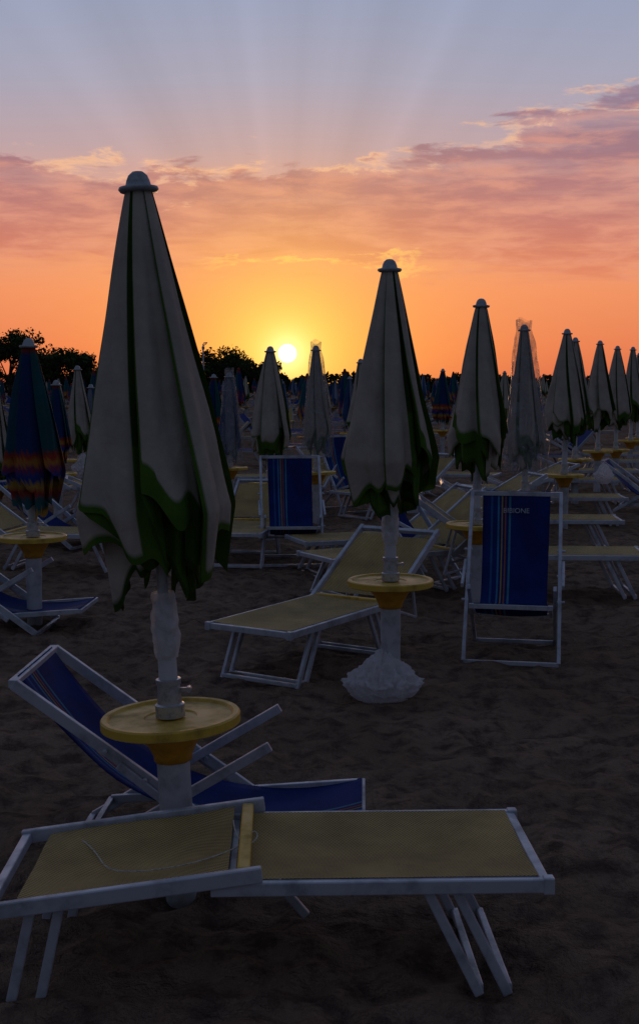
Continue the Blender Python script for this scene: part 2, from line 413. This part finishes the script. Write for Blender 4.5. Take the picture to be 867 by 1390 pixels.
# ------------------------------------------------------------------ sun lounger
cache = {}
def lounger_meshes(Ls, Lb, ang):
    key = (Ls, Lb, ang)
    if key in cache: return cache[key]
    W = .585; z = .34; fr = G(); fa = G(); bb = G()
    for sgn in (-1, 1):
        yy = sgn*W/2
        fr.beam((-.05, yy, z), (Ls, yy, z), .028, .042)
        for o in (0, .085):
            fr.beam((Ls-.36+o, yy*.93, z-.015), (Ls-.20+o, yy*.93, .0), .022, .030)
            if ang >= 0: fr.beam((.20+o, yy*.90, z-.015), (.02+o, yy*.90, .0), .022, .030)
        fr.beam((Ls-.02, yy, z), (Ls+.012, yy, z), .036, .05)
    fr.beam((Ls-.014, -W/2+.014, z), (Ls-.014, W/2-.014, z), .03, .036)
    fr.beam((.01, -W/2+.014, z-.01), (.01, W/2-.014, z-.01), .026, .026)
    for xx in (Ls-.20, Ls-.115) + ((.02, .105) if ang >= 0 else ()):
        fr.beam((xx, -W/2*.93, .02), (xx, W/2*.93, .02), .024, .024)
    ca, sa = math.cos(ang), math.sin(ang)
    def B(xb, yb, zb=0.0): return (-xb*ca, yb, z+.034+xb*sa+zb)
    for sgn in (-1, 1):
        yy = sgn*(W/2+.012)
        fr.beam(B(-.10, yy), B(Lb+.12, yy), .026, .046, up=(sa, 0, ca))
    fr.beam(B(Lb+.10, -W/2), B(Lb+.10, W/2), .03, .03, up=(sa, 0, ca))
    if ang > .1:
        for sgn in (-1, 1):
            fr.beam(B(Lb*.55, sgn*(W/2-.03)), (-.1-Lb*.45, sgn*(W/2-.03), z*.55), .016, .02)
            fr.beam((-.1-Lb*.45, sgn*(W/2-.03), z*.55), (.05, sgn*(W/2-.03), z-.02), .016, .02)
    if ang < 0:
        for sgn in (-1, 1):
            for o in (0, .085):
                q0 = B(Lb-.02-o, sgn*W/2*.93, -.03); fr.beam(q0, (q0[0]-.06, q0[1], 0), .022, .03)
        fr.beam((-.02, W/2*.93, z-.02), (.24, W/2*.93, .01), .022, .03)
    bb.beam(B(-.045, -W/2+.01, .004), B(-.045, W/2-.01, .004), .038, .03)
    def sheet(p, nxx, nyy):
        vs_ = [p(i/nxx, j/nyy) for j in range(nyy+1) for i in range(nxx+1)]
        f_ = [(j*(nxx+1)+i, j*(nxx+1)+i+1, (j+1)*(nxx+1)+i+1, (j+1)*(nxx+1)+i) for j in range(nyy) for i in range(nxx)]
        fa.add(vs_, f_)
    def seat(a_, b_):
        x_ = .02+a_*(Ls-.05); y_ = -(W/2-.010)+b_*(W-.020)
        sg = -.026*math.sin(math.pi*b_)*(.35+.65*math.sin(math.pi*a_)) + noise.noise(Vector((x_*4, y_*5, Ls)))*.008*math.sin(math.pi*b_)
        return (x_, y_, z+.024+sg)
    def bk(a_, b_):
        xb = a_*(Lb+.02); y_ = -(W/2-.012)+b_*(W-.024)
        sg = -.034*math.sin(math.pi*b_)*math.sin(math.pi*min(1, a_+.02)) + noise.noise(Vector((xb*4, y_*5, 9)))*.010
        return (-xb*ca, y_, z+.044+xb*sa+sg)
    sheet(seat, 40, 16); sheet(bk, 24, 16)
    r = (fr.data("lounger_frame", ALU), fa.data("lounger_mesh", MESH, True), bb.data("lounger_bar", YEL))
    cache[key] = r; return r
def lounger(x, y, rot, ang=.5, Ls=1.25, Lb=.62):
    root = empty("sun_lounger", (x, y, gh(x, y)+.005 if y > 5 else -.005), (0, 0, rad(rot)))
    a_, b_, c_ = lounger_meshes(Ls, Lb, ang)
    link("frame", a_, root, bev=.004); link("mesh_fabric", b_, root); link("cross_bar", c_, root, bev=.006)
    return root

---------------

» **REQUIREMENT**:
Omit any images, then output the listing exactly.

» **TASK SOLUTION**:
Continue the Blender Python script for this scene: part 2, from line 413. This part finishes the script. Write for Blender 4.5. Take the picture to be 867 by 1390 pixels.
# ------------------------------------------------------------------ sun lounger
cache = {}
def lounger_meshes(Ls, Lb, ang):
    key = (Ls, Lb, ang)
    if key in cache: return cache[key]
    W = .585; z = .34; fr = G(); fa = G(); bb = G()
    for sgn in (-1, 1):
        yy = sgn*W/2
        fr.beam((-.05, yy, z), (Ls, yy, z), .028, .042)
        for o in (0, .085):
            fr.beam((Ls-.36+o, yy*.93, z-.015), (Ls-.20+o, yy*.93, .0), .022, .030)
            if ang >= 0: fr.beam((.20+o, yy*.90, z-.015), (.02+o, yy*.90, .0), .022, .030)
        fr.beam((Ls-.02, yy, z), (Ls+.012, yy, z), .036, .05)
    fr.beam((Ls-.014, -W/2+.014, z), (Ls-.014, W/2-.014, z), .03, .036)
    fr.beam((.01, -W/2+.014, z-.01), (.01, W/2-.014, z-.01), .026, .026)
    for xx in (Ls-.20, Ls-.115) + ((.02, .105) if ang >= 0 else ()):
        fr.beam((xx, -W/2*.93, .02), (xx, W/2*.93, .02), .024, .024)
    ca, sa = math.cos(ang), math.sin(ang)
    def B(xb, yb, zb=0.0): return (-xb*ca, yb, z+.034+xb*sa+zb)
    for sgn in (-1, 1):
        yy = sgn*(W/2+.012)
        fr.beam(B(-.10, yy), B(Lb+.12, yy), .026, .046, up=(sa, 0, ca))
    fr.beam(B(Lb+.10, -W/2), B(Lb+.10, W/2), .03, .03, up=(sa, 0, ca))
    if ang > .1:
        for sgn in (-1, 1):
            fr.beam(B(Lb*.55, sgn*(W/2-.03)), (-.1-Lb*.45, sgn*(W/2-.03), z*.55), .016, .02)
            fr.beam((-.1-Lb*.45, sgn*(W/2-.03), z*.55), (.05, sgn*(W/2-.03), z-.02), .016, .02)
    if ang < 0:
        for sgn in (-1, 1):
            for o in (0, .085):
                q0 = B(Lb-.02-o, sgn*W/2*.93, -.03); fr.beam(q0, (q0[0]-.06, q0[1], 0), .022, .03)
        fr.beam((-.02, W/2*.93, z-.02), (.24, W/2*.93, .01), .022, .03)
    bb.beam(B(-.045, -W/2+.01, .004), B(-.045, W/2-.01, .004), .038, .03)
    def sheet(p, nxx, nyy):
        vs_ = [p(i/nxx, j/nyy) for j in range(nyy+1) for i in range(nxx+1)]
        f_ = [(j*(nxx+1)+i, j*(nxx+1)+i+1, (j+1)*(nxx+1)+i+1, (j+1)*(nxx+1)+i) for j in range(nyy) for i in range(nxx)]
        fa.add(vs_, f_)
    def seat(a_, b_):
        x_ = .02+a_*(Ls-.05); y_ = -(W/2-.010)+b_*(W-.020)
        sg = -.026*math.sin(math.pi*b_)*(.35+.65*math.sin(math.pi*a_)) + noise.noise(Vector((x_*4, y_*5, Ls)))*.008*math.sin(math.pi*b_)
        return (x_, y_, z+.024+sg)
    def bk(a_, b_):
        xb = a_*(Lb+.02); y_ = -(W/2-.012)+b_*(W-.024)
        sg = -.034*math.sin(math.pi*b_)*math.sin(math.pi*min(1, a_+.02)) + noise.noise(Vector((xb*4, y_*5, 9)))*.010
        return (-xb*ca, y_, z+.044+xb*sa+sg)
    sheet(seat, 40, 16); sheet(bk, 24, 16)
    r = (fr.data("lounger_frame", ALU), fa.data("lounger_mesh", MESH, True), bb.data("lounger_bar", YEL))
    cache[key] = r; return r
def lounger(x, y, rot, ang=.5, Ls=1.25, Lb=.62):
    root = empty("sun_lounger", (x, y, gh(x, y)+.005 if y > 5 else -.005), (0, 0, rad(rot)))
    a_, b_, c_ = lounger_meshes(Ls, Lb, ang)
    link("frame", a_, root, bev=.004); link("mesh_fabric", b_, root); link("cross_bar", c_, root, bev=.006)
    return root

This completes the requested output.